Borderline - Lawrence Block



Lawrence Block is eighty years old and has been writing, at a prodigious rate, for sixty of them. Borderline is one of his earliest, from 1958, when he was twenty. It is what Block himself describes as 'mid-century erotica' combined with a significant slice of crime noir.

The border in question is that between Mexico and the United States, which makes the theme alarmingly current in Trumpland America. However it is not about immigration or drug smuggling. It is about a rag-bag of disparate characters who end up in El Paso Texas and get their jollies south of the border in Juarez. We start with Marty, a professional gambler. Then we meet Meg, newly divorced from an under-sexed but rich husband. There's Lily, a teenage hooker on the lam who forms a lesbian double act with stripper Cassie. And finally there's Weaver, the anonymous loser who suddenly finds himself on the front page after murdering a girl. We know they are all going to come together somehow. The how is what keeps us reading. That and the precociously brilliant writing.

The book also operates on a deeper level.

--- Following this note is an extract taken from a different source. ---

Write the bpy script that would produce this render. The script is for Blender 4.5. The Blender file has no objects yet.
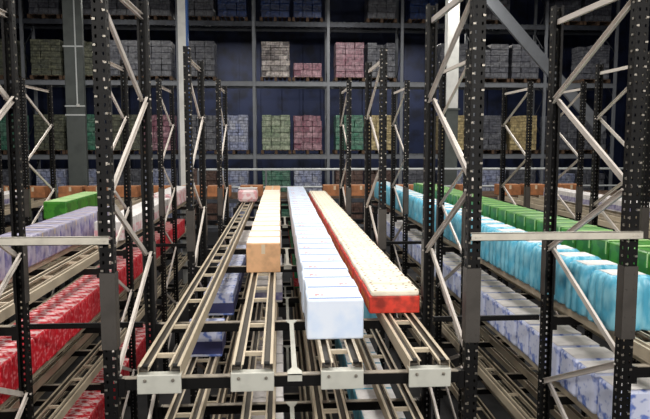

Each character is confronted with a personal or moral border which he or she can either cross or not. Marty is smitten with Meg - who wouldn't be? - but he takes her to see Cassie and Lily's floorshow and lets her persuade him to cross his line. Lily is unmoved by sex, presumably because she gets so much of it; she's just stringing her various lovers along until she can get a stash of cash together and dump them all. Weaver can keep his head down, maybe disappear into South America, or he can embrace his new calling and go out in a blaze of notoriety. Guess which he goes for?

I was hitherto only familiar with Block's middle years, chiefly in the Eighties and Nineties. He was still a brilliant writer - talent like his will never fade - but I don't remember huge amounts of sex. That's a pity because he is extraordinarily good at it. I can't remember reading anyone quite as good, though I admit I've never been a huge fan of literary porn. I'm definitely a fan of Block's porn.

I'm also a huge fan of these retro reissues from Hard Case Crime. The covers alone are irresistible. Quarry's Choice, which I reviewed here last year, is one of them, and I'm reading their e-book of one of Max Allan Collins's Nathan Heller series at the moment. They even do comics, for pity's sake! I'm doomed.